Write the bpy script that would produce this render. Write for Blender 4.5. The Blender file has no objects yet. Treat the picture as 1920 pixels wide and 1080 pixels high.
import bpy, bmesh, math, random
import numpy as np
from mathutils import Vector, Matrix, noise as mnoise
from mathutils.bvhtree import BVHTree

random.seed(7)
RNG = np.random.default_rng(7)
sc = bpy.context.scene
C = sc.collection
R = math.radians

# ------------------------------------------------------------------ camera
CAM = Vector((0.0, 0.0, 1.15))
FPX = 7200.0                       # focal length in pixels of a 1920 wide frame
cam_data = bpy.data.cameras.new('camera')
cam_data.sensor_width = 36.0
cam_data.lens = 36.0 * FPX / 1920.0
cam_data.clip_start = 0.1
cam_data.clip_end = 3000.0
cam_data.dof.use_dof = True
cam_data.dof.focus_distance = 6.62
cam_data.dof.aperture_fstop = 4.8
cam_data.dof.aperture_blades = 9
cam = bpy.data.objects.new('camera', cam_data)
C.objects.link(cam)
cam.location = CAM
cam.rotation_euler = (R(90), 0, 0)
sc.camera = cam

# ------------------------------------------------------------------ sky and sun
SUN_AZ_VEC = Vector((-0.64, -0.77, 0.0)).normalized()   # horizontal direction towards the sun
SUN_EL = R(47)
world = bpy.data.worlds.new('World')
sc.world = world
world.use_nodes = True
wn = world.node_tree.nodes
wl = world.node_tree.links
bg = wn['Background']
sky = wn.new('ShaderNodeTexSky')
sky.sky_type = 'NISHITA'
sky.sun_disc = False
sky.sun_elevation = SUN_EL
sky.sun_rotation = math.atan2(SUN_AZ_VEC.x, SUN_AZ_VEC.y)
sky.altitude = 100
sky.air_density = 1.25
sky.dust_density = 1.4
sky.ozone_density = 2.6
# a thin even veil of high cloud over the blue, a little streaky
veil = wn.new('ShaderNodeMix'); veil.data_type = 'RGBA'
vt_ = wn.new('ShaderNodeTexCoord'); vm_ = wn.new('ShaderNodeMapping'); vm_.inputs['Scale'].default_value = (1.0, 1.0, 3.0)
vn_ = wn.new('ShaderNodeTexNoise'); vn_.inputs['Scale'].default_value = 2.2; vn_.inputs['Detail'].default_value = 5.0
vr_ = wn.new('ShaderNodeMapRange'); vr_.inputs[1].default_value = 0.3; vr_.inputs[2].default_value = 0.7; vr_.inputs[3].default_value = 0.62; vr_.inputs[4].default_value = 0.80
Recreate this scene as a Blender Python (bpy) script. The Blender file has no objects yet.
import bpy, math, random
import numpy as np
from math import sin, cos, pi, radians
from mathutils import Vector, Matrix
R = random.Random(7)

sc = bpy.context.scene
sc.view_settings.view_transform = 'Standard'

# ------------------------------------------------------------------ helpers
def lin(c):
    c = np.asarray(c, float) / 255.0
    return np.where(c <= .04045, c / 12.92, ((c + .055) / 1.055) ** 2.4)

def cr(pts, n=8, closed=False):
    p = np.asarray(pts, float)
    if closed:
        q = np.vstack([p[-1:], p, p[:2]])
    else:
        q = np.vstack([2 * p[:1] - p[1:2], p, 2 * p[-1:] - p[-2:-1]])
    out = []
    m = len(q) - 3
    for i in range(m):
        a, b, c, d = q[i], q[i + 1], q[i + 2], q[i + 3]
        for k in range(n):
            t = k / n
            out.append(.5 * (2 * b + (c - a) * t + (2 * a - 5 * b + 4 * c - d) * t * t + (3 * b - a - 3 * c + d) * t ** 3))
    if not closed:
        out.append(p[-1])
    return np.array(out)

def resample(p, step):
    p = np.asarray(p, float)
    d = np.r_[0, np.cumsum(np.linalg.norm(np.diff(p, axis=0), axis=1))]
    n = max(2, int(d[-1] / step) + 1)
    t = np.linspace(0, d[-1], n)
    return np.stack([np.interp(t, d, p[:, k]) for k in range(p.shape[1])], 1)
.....
# Work required:
Exactly reproduce every record.

# Task answer:
Write the bpy script that would produce this render. Write for Blender 4.5. The Blender file has no objects yet. Treat the picture as 1920 pixels wide and 1080 pixels high.
import bpy, bmesh, math, random
import numpy as np
from mathutils import Vector, Matrix, noise as mnoise
from mathutils.bvhtree import BVHTree

random.seed(7)
RNG = np.random.default_rng(7)
sc = bpy.context.scene
C = sc.collection
R = math.radians

# ------------------------------------------------------------------ camera
CAM = Vector((0.0, 0.0, 1.15))
FPX = 7200.0                       # focal length in pixels of a 1920 wide frame
cam_data = bpy.data.cameras.new('camera')
cam_data.sensor_width = 36.0
cam_data.lens = 36.0 * FPX / 1920.0
cam_data.clip_start = 0.1
cam_data.clip_end = 3000.0
cam_data.dof.use_dof = True
cam_data.dof.focus_distance = 6.62
cam_data.dof.aperture_fstop = 4.8
cam_data.dof.aperture_blades = 9
cam = bpy.data.objects.new('camera', cam_data)
C.objects.link(cam)
cam.location = CAM
cam.rotation_euler = (R(90), 0, 0)
sc.camera = cam

# ------------------------------------------------------------------ sky and sun
SUN_AZ_VEC = Vector((-0.64, -0.77, 0.0)).normalized()   # horizontal direction towards the sun
SUN_EL = R(47)
world = bpy.data.worlds.new('World')
sc.world = world
world.use_nodes = True
wn = world.node_tree.nodes
wl = world.node_tree.links
bg = wn['Background']
sky = wn.new('ShaderNodeTexSky')
sky.sky_type = 'NISHITA'
sky.sun_disc = False
sky.sun_elevation = SUN_EL
sky.sun_rotation = math.atan2(SUN_AZ_VEC.x, SUN_AZ_VEC.y)
sky.altitude = 100
sky.air_density = 1.25
sky.dust_density = 1.4
sky.ozone_density = 2.6
# a thin even veil of high cloud over the blue, a little streaky
veil = wn.new('ShaderNodeMix'); veil.data_type = 'RGBA'
vt_ = wn.new('ShaderNodeTexCoord'); vm_ = wn.new('ShaderNodeMapping'); vm_.inputs['Scale'].default_value = (1.0, 1.0, 3.0)
vn_ = wn.new('ShaderNodeTexNoise'); vn_.inputs['Scale'].default_value = 2.2; vn_.inputs['Detail'].default_value = 5.0
vr_ = wn.new('ShaderNodeMapRange'); vr_.inputs[1].default_value = 0.3; vr_.inputs[2].default_value = 0.7; vr_.inputs[3].default_value = 0.62; vr_.inputs[4].default_value = 0.80
Recreate this scene as a Blender Python (bpy) script. The Blender file has no objects yet.
import bpy, math, random
import numpy as np
from math import sin, cos, pi, radians
from mathutils import Vector, Matrix
R = random.Random(7)

sc = bpy.context.scene
sc.view_settings.view_transform = 'Standard'

# ------------------------------------------------------------------ helpers
def lin(c):
    c = np.asarray(c, float) / 255.0
    return np.where(c <= .04045, c / 12.92, ((c + .055) / 1.055) ** 2.4)

def cr(pts, n=8, closed=False):
    p = np.asarray(pts, float)
    if closed:
        q = np.vstack([p[-1:], p, p[:2]])
    else:
        q = np.vstack([2 * p[:1] - p[1:2], p, 2 * p[-1:] - p[-2:-1]])
    out = []
    m = len(q) - 3
    for i in range(m):
        a, b, c, d = q[i], q[i + 1], q[i + 2], q[i + 3]
        for k in range(n):
            t = k / n
            out.append(.5 * (2 * b + (c - a) * t + (2 * a - 5 * b + 4 * c - d) * t * t + (3 * b - a - 3 * c + d) * t ** 3))
    if not closed:
        out.append(p[-1])
    return np.array(out)

def resample(p, step):
    p = np.asarray(p, float)
    d = np.r_[0, np.cumsum(np.linalg.norm(np.diff(p, axis=0), axis=1))]
    n = max(2, int(d[-1] / step) + 1)
    t = np.linspace(0, d[-1], n)
    return np.stack([np.interp(t, d, p[:, k]) for k in range(p.shape[1])], 1)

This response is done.